The mystery is: Why didn’t something like the Occupy Wall Street campaign begin much earlier than three weeks ago? Now the idea has spread from its starting point in lower Manhattan, loosely linked collections of demonstrators gathering outside the Federal Reserve Bank in Chicago, near City Hall in Los Angeles, in Washington, D.C., with plans in the works from Memphis to Minneapolis and Baltimore. 

Those who have ventured among the demonstrators have found a broad range of grievances. Some of the protesters, most of them younger, focus their fury on big banks. Others point at big oil companies. There is concern about the impact of globalization, the lack of jobs, even the heavy debt many students must accumulate to pay for their education. What pulls all of this dismay together? More than anything, the sense of something amiss is captured by the deepening income inequality. 

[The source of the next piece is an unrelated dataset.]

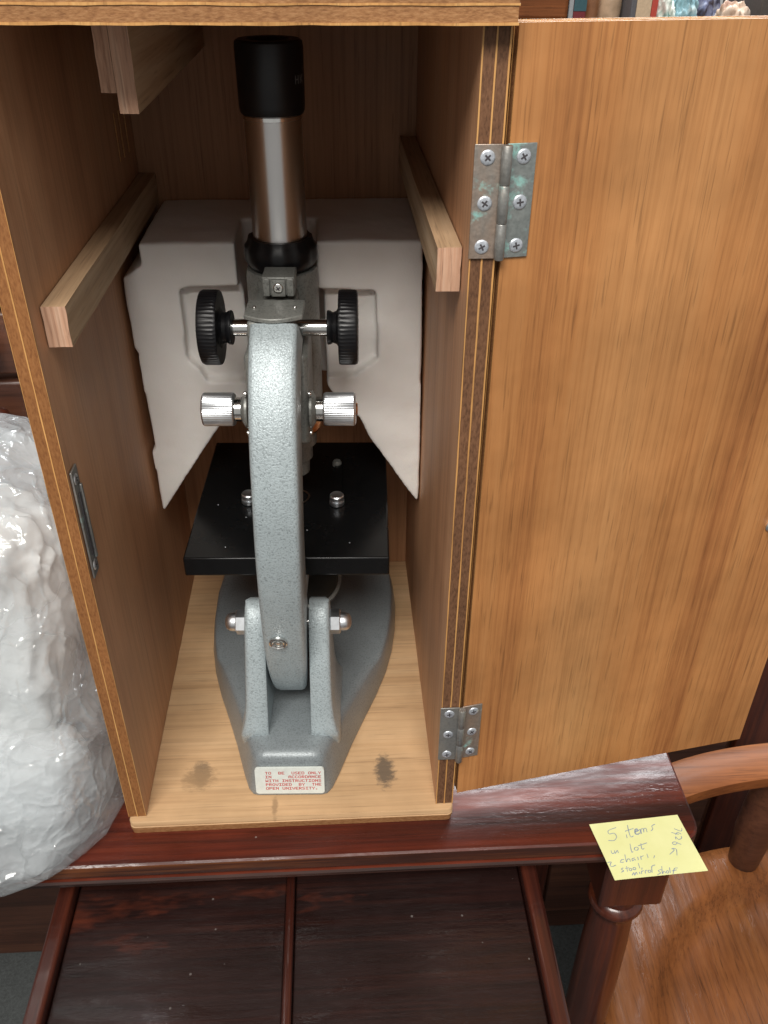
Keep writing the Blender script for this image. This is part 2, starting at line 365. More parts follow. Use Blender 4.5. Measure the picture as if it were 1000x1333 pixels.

The complaint doesn’t involve envy, or in some way a class war. Practically everyone understands the reality of some doing better than others, of the larger benefits of such financial rewards. What frustrates is the way incomes at the highest levels, the top 1 percent and above, have soared in recent decades while those in the bottom 80 percent have stagnated, and then eroded essentially in view of the rising cost of health care. 

Before the economic downturn, the country mostly prospered for three decades. Does it seem fair that the top 1 percent has enjoyed a 281 percent increase in income, compared to 25 percent for those in the middle one-fifth of households? 

Does that reflect a division based on merit, those at the top so much more the reason for the economy’s performance? And then the well-compensated Wall Street failed at its most basic task, deploying capital and managing risk. 

The inequality expands the higher up the income ladder. According to the Congressional Budget Office, the average after-tax income of the top 0.01 percent of households went from roughly $4 million in 1979 to more than $24 million — an increase in the area of 600 percent. 

All the while, the effective income tax rate for the top 1 percent declined, according to the Internal Revenue Service, from 33 percent in the middle 1980s to 23 percent two decades later. Other industrial countries experienced similar rates of economic growth. They do not have such levels of income inequality. Many feature higher rates of upward mobility than this country. 

What do the demonstrators want? The country would benefit from full attention paid to the widening disparity in incomes, to the wealthiest households capturing almost all of the raises.